- From: Bijan Parsia <bparsia@cs.man.ac.uk>
- Date: Mon, 30 Mar 2009 17:07:33 +0100
- To: public-semweb-lifesci <public-semweb-lifesci@w3.org>
On 30 Mar 2009, at 16:38, Oliver Ruebenacker wrote: > Hello Bijan, All, > > On Mon, Mar 30, 2009 at 11:31 AM, Bijan Parsia > <bparsia@cs.man.ac.uk> wrote: >> On 30 Mar 2009, at 16:12, Oliver Ruebenacker wrote: >>> Can you name any popular ontology that does not primarily declare >>> classes and properties? >> >> I don't have to, since I'm not claiming that. > > Then it is not clear to me what you are claiming. I'm claiming that classes in OWL are not typically intended to be "instantiated" by users (in OWL).
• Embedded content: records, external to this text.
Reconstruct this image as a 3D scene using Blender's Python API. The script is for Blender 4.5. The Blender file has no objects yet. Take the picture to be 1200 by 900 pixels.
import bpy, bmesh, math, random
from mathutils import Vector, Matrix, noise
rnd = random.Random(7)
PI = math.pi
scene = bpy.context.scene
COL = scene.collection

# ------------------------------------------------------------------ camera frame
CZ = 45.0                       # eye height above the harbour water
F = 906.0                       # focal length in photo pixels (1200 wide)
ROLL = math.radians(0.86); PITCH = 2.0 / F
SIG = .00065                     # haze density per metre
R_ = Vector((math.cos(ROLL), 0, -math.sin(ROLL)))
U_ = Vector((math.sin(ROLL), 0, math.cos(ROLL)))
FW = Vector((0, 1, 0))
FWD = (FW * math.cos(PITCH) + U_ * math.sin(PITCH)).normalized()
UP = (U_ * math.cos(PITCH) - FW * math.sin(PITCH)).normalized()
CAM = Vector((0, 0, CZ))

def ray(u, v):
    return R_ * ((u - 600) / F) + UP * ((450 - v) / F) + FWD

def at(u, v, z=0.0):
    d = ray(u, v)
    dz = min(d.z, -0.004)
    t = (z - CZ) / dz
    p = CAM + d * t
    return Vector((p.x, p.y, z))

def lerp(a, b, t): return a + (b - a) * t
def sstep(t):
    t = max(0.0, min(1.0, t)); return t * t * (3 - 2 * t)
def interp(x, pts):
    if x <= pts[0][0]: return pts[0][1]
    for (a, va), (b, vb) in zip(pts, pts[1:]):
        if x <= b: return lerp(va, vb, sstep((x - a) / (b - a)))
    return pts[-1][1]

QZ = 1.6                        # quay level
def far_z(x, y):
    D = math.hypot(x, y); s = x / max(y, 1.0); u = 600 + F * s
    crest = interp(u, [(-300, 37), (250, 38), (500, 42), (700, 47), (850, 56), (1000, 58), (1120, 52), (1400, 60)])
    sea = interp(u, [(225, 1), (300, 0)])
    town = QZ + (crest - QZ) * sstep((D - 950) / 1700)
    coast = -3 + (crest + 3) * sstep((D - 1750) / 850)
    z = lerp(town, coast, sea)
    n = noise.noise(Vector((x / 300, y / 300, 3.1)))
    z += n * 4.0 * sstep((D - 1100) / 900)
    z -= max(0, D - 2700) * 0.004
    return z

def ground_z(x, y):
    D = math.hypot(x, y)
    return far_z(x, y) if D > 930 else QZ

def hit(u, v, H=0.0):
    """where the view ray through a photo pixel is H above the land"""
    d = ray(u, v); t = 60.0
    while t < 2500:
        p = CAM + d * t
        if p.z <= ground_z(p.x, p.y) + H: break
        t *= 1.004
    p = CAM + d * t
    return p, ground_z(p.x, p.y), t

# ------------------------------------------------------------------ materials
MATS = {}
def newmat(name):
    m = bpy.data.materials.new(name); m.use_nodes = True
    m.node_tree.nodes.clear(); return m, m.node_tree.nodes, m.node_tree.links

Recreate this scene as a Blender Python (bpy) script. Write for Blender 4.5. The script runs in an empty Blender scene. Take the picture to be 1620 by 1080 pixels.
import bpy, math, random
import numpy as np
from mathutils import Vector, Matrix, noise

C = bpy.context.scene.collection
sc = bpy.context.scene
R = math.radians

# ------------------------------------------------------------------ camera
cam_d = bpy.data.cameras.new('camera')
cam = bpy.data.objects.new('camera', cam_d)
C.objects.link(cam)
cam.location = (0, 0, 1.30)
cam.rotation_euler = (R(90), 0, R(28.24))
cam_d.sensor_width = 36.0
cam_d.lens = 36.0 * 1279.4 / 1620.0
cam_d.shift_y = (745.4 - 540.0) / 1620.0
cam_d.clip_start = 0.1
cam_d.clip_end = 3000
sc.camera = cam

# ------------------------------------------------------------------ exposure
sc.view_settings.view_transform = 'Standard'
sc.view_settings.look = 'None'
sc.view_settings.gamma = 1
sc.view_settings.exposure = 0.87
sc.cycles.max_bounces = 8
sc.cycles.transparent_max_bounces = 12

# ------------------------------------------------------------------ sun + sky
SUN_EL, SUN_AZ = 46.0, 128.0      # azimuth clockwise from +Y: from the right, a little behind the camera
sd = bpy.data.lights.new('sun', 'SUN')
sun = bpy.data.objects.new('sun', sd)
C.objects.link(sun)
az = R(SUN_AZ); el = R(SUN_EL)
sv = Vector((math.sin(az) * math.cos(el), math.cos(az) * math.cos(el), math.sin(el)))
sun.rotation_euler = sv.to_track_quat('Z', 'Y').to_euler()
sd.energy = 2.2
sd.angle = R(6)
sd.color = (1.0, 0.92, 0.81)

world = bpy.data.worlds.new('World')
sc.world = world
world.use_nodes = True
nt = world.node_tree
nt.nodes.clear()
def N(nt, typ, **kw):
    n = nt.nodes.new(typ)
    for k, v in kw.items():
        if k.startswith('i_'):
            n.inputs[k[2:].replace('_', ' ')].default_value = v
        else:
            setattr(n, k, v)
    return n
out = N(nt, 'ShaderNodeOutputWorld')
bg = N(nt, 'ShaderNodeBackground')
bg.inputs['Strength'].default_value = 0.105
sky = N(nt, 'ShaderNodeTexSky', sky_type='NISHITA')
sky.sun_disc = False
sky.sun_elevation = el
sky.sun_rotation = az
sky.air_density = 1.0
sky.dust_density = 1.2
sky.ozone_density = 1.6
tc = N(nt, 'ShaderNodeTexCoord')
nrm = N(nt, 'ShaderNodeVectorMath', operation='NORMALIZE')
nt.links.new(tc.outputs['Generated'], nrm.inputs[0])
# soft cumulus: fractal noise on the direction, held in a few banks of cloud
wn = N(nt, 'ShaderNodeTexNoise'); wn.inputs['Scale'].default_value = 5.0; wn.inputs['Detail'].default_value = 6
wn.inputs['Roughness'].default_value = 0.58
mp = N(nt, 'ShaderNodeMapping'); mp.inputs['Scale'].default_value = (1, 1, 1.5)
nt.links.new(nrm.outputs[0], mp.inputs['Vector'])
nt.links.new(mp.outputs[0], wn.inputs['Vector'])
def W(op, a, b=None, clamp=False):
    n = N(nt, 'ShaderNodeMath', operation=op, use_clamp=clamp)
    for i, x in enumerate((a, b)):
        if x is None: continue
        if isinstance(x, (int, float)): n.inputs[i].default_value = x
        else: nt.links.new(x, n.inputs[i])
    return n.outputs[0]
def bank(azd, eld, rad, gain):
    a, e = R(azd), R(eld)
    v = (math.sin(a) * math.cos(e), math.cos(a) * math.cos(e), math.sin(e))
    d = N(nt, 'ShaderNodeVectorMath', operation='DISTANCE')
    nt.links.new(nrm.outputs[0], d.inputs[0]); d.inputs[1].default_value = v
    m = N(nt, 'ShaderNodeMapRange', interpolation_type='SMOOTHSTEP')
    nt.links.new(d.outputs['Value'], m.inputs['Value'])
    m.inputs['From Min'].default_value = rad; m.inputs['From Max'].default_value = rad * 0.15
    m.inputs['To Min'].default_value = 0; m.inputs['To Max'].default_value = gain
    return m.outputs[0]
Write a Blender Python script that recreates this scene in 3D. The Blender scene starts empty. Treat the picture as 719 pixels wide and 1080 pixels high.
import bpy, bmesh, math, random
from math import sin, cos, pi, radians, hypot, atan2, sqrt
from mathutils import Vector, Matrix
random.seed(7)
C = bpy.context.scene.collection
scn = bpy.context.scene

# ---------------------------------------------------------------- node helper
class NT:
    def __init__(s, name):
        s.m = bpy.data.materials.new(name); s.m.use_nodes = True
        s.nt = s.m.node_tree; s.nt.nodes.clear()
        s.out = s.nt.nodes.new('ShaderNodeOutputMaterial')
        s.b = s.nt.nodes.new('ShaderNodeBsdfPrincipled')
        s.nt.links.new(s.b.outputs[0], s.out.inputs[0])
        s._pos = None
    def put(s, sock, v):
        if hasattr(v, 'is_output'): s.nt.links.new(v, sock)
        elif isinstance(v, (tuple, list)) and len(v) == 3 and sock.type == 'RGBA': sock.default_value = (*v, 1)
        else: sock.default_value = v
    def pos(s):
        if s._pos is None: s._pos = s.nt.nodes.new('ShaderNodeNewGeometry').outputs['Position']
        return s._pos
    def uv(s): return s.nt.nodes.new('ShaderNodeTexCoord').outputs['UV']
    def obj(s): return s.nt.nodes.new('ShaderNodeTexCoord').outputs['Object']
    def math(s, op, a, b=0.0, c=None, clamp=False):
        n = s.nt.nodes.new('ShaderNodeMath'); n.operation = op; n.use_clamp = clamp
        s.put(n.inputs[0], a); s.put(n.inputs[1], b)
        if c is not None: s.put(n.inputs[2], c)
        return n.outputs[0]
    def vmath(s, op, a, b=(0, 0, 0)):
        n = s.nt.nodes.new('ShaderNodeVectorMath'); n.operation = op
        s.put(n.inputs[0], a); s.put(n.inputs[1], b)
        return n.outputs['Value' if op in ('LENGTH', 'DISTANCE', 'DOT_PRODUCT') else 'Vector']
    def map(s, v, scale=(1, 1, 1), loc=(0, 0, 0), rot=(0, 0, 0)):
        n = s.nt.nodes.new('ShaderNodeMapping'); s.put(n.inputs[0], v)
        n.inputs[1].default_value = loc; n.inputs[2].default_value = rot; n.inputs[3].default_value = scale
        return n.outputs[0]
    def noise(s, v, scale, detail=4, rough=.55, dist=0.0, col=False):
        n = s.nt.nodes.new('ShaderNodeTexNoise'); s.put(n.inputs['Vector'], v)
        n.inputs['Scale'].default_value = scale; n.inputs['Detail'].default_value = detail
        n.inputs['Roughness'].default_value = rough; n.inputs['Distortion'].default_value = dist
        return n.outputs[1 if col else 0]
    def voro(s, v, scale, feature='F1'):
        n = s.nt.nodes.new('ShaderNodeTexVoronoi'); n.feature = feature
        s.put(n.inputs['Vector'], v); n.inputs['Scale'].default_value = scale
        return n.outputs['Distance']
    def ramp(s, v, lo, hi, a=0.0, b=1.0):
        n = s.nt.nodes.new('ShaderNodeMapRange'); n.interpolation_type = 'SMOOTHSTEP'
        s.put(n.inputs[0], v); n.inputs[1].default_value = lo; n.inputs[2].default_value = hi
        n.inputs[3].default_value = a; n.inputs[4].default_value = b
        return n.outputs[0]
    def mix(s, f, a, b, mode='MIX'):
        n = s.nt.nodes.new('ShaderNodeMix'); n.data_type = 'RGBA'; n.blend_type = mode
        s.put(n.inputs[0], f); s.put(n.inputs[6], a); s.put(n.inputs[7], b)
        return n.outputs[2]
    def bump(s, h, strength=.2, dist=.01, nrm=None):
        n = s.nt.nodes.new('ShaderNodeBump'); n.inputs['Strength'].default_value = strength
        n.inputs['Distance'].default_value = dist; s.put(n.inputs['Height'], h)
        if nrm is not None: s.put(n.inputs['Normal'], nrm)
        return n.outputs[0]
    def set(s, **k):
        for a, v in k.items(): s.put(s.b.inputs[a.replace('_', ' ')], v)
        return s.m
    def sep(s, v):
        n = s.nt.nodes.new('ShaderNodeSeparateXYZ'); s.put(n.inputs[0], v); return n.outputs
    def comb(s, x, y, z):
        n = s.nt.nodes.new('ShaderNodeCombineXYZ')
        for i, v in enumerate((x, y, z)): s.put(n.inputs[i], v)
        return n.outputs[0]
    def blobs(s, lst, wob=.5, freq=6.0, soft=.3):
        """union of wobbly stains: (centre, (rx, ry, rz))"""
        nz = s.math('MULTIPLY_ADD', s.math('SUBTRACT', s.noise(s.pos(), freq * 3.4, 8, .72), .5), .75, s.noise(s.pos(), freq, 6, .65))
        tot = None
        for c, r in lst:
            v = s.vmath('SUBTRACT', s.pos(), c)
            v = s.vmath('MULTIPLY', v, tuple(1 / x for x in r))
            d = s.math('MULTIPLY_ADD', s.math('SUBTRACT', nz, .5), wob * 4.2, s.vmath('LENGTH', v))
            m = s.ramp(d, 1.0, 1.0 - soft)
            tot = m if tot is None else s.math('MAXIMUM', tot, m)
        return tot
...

It could be that the publisher/modeller instantiates them in their modeling (e.g., FMA). It could be that the class hierachy *is* the intended output (most controlled vocabularies, e.g., NCI Thesaurus, SNOMED). It could be that the data is never going to be in an ontology or asserted to be instances of classes in any way. It could be that users will simply extend the class hierarchy. It could be that you don't say that it's a member of a named class, but you only want to infer it. Of course, people *do* use OWL as a data KB. It might be that that shall come to dominate. Even there, a lot of interesting uses will no neatly fit in that mental model. I think it's unhelpful. Cheers, Bijan.